Gardenhire is hitting .254 with a .291 on-base percentage and .349 slugging percentage in 39 games at Rochester for a .640 OPS that's dead last on the team. Yet his dad says "he's played very well" and "has actually swung the bat very, very well." Triple-A manager Tom Nieto says "he's really progressed." Mason notes his "elevated play." Meanwhile, even Drew Butera beat Gardenhire's career OPS by 70 points in the minors. I'm starting to think my grandpa is right.

Anthony Slama's latest "opportunity" lasted all of two games, as the Twins didn't even see fit to give him a chance when they had the league's worst record and a bullpen in flux. He has a 2.10 ERA and 370 strikeouts in 274 innings as a minor leaguer, including a 2.71 ERA and 118 strikeouts in 106 innings at Triple-A, yet is 27 years old with a grand total of seven games in the majors. Slama isn't going to be great, but he might be useful and they'll never know.

• If the Twins opt to move Mauer to another position in 2012 they ought to call the Reds. John Fay of the Cincinnati Enquirer wrote recently that catcher prospect Devin Mesoraco "killing it in Triple-A" may soon force the Reds to call him up, at which point "a lot of teams would likely be interested in Ramon Hernandez or Ryan Hanigan." Hernandez is 35 years old, but Hanigan is a 30-year-old career .275/.375/.365 hitter with a good arm under team control through 2014.

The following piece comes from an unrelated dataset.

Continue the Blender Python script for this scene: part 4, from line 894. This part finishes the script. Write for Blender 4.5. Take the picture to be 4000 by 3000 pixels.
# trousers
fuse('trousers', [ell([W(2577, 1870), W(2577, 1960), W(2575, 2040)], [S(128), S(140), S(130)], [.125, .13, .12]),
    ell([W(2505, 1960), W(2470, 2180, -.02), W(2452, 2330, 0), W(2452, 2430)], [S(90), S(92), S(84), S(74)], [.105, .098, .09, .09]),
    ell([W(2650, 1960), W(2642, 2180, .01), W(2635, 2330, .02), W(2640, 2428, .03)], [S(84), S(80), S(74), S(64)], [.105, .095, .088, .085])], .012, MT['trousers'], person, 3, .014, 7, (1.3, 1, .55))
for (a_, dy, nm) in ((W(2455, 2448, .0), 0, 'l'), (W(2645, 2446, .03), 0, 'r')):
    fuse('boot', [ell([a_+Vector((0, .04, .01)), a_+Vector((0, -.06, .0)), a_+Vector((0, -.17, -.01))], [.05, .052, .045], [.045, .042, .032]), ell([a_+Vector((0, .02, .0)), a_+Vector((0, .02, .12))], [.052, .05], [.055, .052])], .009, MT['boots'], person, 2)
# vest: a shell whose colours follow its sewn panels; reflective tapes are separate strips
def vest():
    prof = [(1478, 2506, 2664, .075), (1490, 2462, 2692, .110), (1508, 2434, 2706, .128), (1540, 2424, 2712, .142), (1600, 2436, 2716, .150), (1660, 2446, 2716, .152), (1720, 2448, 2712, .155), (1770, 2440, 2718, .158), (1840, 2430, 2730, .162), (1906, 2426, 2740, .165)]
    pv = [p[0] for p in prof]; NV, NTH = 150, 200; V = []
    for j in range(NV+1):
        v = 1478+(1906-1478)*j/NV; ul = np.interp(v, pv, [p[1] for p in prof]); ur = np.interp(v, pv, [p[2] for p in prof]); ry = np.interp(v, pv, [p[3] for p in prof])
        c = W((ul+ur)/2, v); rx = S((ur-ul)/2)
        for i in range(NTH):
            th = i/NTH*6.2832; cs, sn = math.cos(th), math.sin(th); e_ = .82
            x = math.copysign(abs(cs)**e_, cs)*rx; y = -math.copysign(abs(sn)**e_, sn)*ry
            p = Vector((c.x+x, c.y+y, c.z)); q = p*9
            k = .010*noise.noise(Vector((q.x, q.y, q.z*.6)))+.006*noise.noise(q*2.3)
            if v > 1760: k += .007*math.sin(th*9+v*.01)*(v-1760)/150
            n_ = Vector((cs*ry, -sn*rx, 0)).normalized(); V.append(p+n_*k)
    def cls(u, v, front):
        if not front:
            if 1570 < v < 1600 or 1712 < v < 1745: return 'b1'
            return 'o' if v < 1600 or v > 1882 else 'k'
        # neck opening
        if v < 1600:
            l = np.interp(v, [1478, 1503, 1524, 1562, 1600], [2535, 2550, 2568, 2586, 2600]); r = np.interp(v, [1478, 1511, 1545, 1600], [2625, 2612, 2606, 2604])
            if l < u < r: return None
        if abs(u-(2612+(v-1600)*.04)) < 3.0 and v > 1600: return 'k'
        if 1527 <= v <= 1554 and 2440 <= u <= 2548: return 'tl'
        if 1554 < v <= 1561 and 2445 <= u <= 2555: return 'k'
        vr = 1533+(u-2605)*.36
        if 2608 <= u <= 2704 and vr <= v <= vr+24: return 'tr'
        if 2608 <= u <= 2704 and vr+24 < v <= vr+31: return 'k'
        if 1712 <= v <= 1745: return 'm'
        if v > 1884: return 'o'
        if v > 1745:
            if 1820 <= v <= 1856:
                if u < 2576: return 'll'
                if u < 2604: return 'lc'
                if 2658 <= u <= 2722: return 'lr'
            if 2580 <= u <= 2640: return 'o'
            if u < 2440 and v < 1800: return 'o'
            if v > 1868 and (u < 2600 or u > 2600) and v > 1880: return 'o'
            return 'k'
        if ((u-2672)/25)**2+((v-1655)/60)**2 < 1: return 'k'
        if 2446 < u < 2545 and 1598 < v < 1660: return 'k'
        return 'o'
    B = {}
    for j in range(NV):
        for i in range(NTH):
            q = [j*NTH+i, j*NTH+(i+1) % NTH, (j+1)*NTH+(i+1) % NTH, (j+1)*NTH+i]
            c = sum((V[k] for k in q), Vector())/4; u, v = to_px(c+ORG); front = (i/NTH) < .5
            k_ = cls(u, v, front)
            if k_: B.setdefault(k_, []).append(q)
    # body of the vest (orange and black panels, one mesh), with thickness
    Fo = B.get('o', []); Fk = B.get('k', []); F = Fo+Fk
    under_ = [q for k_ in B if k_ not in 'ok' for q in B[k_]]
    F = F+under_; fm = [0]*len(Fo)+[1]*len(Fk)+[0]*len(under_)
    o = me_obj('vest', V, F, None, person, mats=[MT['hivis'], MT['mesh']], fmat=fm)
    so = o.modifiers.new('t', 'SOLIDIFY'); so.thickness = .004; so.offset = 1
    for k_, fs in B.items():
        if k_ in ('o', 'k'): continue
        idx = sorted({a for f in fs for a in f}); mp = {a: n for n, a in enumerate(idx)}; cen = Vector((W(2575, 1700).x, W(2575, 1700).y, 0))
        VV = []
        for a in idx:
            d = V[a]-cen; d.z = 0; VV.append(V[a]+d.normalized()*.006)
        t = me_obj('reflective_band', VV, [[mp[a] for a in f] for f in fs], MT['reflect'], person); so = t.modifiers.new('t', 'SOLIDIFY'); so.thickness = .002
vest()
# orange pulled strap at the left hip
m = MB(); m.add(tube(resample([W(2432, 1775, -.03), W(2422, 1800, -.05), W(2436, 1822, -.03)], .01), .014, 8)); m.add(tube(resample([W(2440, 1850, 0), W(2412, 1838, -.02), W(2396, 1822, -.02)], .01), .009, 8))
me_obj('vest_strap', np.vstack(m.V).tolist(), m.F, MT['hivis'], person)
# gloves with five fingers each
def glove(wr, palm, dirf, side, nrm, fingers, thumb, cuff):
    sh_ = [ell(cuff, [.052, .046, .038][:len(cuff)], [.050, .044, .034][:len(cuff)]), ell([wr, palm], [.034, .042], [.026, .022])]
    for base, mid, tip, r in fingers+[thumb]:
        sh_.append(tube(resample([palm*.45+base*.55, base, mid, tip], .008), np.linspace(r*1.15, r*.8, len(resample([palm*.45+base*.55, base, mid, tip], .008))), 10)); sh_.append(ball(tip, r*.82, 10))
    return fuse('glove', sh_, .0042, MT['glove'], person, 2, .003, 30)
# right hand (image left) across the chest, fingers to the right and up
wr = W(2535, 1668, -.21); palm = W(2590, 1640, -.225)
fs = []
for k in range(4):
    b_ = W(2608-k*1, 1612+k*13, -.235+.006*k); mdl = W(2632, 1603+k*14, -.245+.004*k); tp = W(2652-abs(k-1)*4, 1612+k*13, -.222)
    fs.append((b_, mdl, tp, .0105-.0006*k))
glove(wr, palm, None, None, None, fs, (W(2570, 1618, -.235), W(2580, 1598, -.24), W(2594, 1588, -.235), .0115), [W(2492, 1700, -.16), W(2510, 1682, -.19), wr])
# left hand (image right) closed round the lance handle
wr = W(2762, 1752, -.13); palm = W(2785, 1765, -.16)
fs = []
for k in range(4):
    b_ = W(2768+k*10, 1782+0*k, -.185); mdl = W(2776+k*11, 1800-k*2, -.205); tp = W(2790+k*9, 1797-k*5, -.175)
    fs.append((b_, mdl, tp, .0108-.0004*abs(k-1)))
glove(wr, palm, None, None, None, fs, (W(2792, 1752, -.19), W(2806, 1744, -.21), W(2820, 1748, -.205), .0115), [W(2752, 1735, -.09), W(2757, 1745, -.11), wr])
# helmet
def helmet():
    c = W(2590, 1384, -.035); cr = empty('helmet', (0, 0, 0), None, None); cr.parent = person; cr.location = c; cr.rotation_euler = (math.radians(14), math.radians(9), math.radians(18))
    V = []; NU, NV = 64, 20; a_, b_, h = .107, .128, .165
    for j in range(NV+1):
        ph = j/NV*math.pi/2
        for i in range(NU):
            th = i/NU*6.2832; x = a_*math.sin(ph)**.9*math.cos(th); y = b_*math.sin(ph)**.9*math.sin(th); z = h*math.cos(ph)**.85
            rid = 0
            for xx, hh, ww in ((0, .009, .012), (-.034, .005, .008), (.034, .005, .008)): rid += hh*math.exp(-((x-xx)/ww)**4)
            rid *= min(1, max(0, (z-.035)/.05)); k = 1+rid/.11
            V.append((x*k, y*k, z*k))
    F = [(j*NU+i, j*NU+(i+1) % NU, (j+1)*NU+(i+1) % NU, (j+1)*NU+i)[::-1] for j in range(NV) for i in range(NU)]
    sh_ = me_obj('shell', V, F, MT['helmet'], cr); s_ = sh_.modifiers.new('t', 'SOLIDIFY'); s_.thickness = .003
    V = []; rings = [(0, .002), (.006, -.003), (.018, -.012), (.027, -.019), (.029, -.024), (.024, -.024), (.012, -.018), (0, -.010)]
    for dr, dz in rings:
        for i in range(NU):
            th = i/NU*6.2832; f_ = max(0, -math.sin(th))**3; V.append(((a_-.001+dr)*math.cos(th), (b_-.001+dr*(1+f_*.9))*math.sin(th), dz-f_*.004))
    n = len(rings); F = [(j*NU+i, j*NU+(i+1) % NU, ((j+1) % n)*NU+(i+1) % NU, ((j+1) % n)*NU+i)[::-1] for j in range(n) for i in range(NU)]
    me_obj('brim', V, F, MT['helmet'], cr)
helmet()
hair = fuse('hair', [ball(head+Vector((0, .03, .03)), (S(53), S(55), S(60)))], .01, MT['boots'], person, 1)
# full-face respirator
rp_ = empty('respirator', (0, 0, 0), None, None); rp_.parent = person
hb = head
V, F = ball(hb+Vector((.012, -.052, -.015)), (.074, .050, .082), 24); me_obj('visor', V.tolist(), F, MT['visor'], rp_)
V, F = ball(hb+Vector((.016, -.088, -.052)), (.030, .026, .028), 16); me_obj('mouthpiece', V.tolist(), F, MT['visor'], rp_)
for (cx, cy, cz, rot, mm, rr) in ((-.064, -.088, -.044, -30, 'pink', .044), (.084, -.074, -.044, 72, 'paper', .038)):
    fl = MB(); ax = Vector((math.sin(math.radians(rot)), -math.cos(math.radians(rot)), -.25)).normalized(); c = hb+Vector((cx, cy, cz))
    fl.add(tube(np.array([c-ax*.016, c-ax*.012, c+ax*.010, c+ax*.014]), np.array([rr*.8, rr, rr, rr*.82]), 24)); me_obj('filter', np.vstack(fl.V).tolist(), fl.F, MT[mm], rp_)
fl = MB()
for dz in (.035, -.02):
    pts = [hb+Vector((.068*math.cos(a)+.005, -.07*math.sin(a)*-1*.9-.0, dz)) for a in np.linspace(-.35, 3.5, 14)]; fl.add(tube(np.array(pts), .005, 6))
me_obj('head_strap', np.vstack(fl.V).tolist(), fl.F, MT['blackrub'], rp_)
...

• Old friend J.J. Hardy hasn't been injury free in Baltimore, missing a month with a strained oblique muscle, but he's yet to make an error in 37 games while hitting .299/.371/.493 for an .864 OPS that ranks third among all MLB shortstops. He's played so well that Orioles president and former Twins general manager Andy MacPhail wants to keep Hardy from becoming a free agent after the season by signing him to a contract extension before the All-Star break. Sigh.

• Earlier this week Nick Nelson and I had a Twitter discussion about Francisco Liriano and all this "pitch to contact" stuff, which Sean Schulte at Hitting The Foul Pole pieced together along with his own take.

• To preview the (now rain-shortened) Chicago series marvelously named White Sox blogger J.J. Stankevitz asked me some questions over at Beerleaguer.